The Vibe-Engineering Spectrum

The thing Karpathy’s definition nails is that vibe coding is not just “using AI to write code.”

Vibe coding is surrender. The antithesis of responsible engineering principles. But responsible engineering principles really matter most in a professional software production environment, not when you’re putting together something over a weekend where you sit back with your feet up on the desk just riffing through speech to text into the coding IDE of choice.

I think what I’m actually doing is closer to what Simon Willison’s blog1 called “AI-assisted coding responsibly”:

  • Use the AI to speed up scaffolding and boilerplate.
  • Let it suggest solutions.
  • But review everything, make conscious tradeoffs, and keep the big picture in mind.

It’s not vibe coding.
It’s … assisted craftsmanship.
And that’s fine.

So What Do I Call This?

I’m not sure yet. But I do know that what I’ve been doing doesn’t quite deserve the full vibes badge. Maybe that’s just my nature and I’ll never fully let go of the need to understand what’s going on under the hood.

But I don’t think I’d want to, either. Because when things break, which they do, it’s knowing how it all fits together that keeps me from throwing it all out and starting over.

Finding the Balance

Vibe coding is awesome. It’s fun. It’s fast.
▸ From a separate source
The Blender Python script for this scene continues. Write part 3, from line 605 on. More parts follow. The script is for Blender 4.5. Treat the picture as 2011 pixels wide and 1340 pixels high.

It’s a weekend hacker’s dream.

What I really enjoy isn’t vibe coding itself. It’s the ability to reclaim my creativity that had been lost for too long, it’s reignited a sense of wonder I thought had been quelled. There are vibes to my work but guided by real engineering principles, driven by a desire to show that the capability is in the hands of so many more people now. Touching back on the blog post mentioned earlier:

“If vibe coding grants millions of new people the ability to build their own custom tools, I could not be happier about it.

Some of those people will get bitten by the programming bug and go on to become proficient software developers. One of the biggest barriers to that profession is the incredibly steep initial learning curve—vibe coding shaves that initial barrier down to almost flat.”

This feels most where I am at. It does more than help me write the code, it helps me learn the code and that’s what matters most to me.

So here’s where I’ll leave it for now:

They may not be the originally intended vibes. But they’re mine.